Saturday, February 10, 2007

Authentic Church

This information is taken from the Church of the Nazarene Iron Sharpens Iron newsletter:

Dietrich Bonhoeffer in Life Together: The Classic Exploration of Faith in Community lists seven expressions of ministry by which a Christian community may judge itself. Are these expressions understood values within your fellowship? The list looks like a seven week series of sermons . . .

1. The Ministry of Holding One’s Tongue --We can combat evil thoughts effectively if we refuse to allow them to be expressed in words.
2. The Ministry of Meekness --(Romans 12:3) Do not think of yourself more highly than you ought, but rather think of yourself with sober judgment.
3. The Ministry of Listening --The first service we owe to others in the fellowship is listening to them.
4. The Ministry of Active Helpfulness --No one is too good for the meanest labor. By helping one another do menial chores together, we cement our fellowship.
5. The Ministry of Bearing (Supporting) --Your brother or sister may be a burden to you. We are called to forbear--to put up with one another. Non-Christians sidestep irritants. We embrace even difficult people.
6. The Ministry of Proclaiming --Within the fellowship, we proclaim God’s word to one another. Proclamation isn’t just an ordained function; we all speak His word.
7. The Ministry of Authority (Leadership) --Genuine spiritual authority is to be found only when the ministry of hearing, helping, bearing and proclaiming is carried out. Leadership without these expressions poisons the Christian community.
Look for these marks in your own life, and consider offering them to your small groups leaders for discussions that center around ways to develop unity and community within your church body.
Life Together , Dietrich Bonhoeffer, p. 91

I've been thinking lately about what kind of church body would be ideal for me. I know it sounds narcissistic, but the question of "fit" has been on my mind for the last couple of years. That, coupled with my Vocation of Ministry class at Asbury Theological Seminary, has me looking inward, which is not something I enjoy. I do it often, in an odd sort of self-flagellation like the monks of old, but I do not enjoy it.

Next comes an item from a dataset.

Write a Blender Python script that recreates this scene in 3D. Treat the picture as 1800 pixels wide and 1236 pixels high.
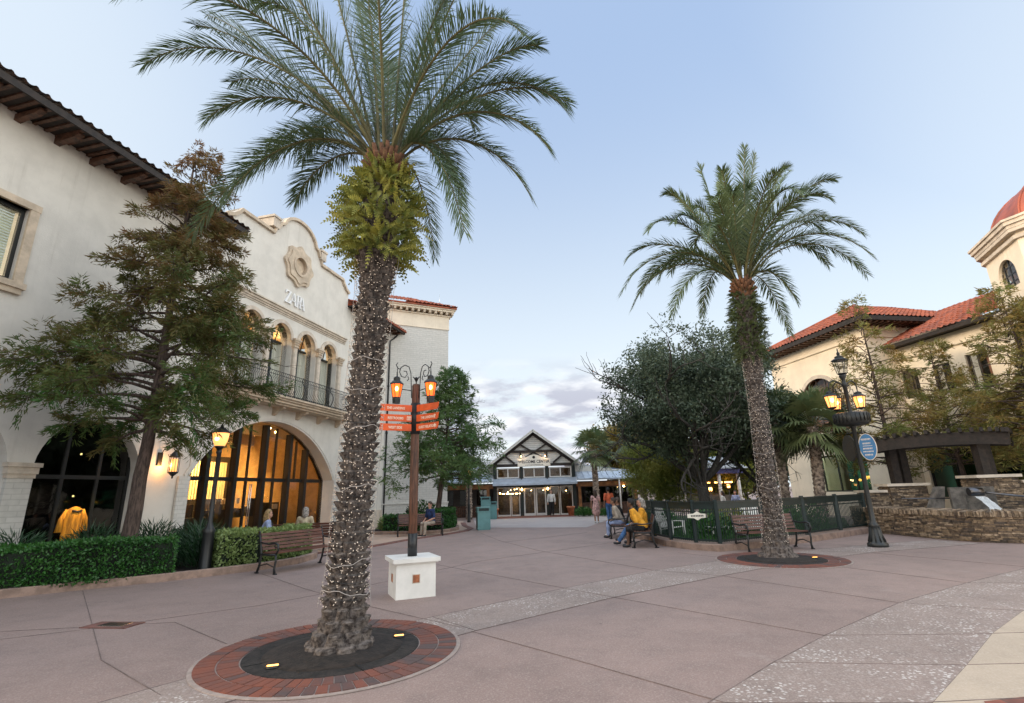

My mind took me back to one of my favorite childhood books - Horton Hatches the Egg. In that story, Horton the Elephant gets roped into hatching an egg. And despite being misled, he refuses to give up on the task. The quote that stuck with me is this:I meant what I said, and I said what I meant. An elephant's faithful, one hundred percent

What if we all lived by the first line of that statement? Imagine a church where we only say things that we mean. No platitudes just to get people to go away. No " I'll pray for you" when we have no intention of remembering the conversation. It would be refreshing for sure. A church where promises are not easily made but always kept. I know I am being idealistic here, but dream with me a little.

Now look at the second statement in the first line. Image a body of believers who communicate genuinely. Not one where we say one thing and do another. Instead of a body where we say "That will be fine" but inside seethe with resentment because we didn't get what we wanted, we have a group that says "I'd rather not" in gentle love and works toward a common solution. A world where our dreams, hopes hurts and fears are communicated truthfully and in love.

That is where I hope God sends me. If not, I'm OK. It's always a goal to work toward.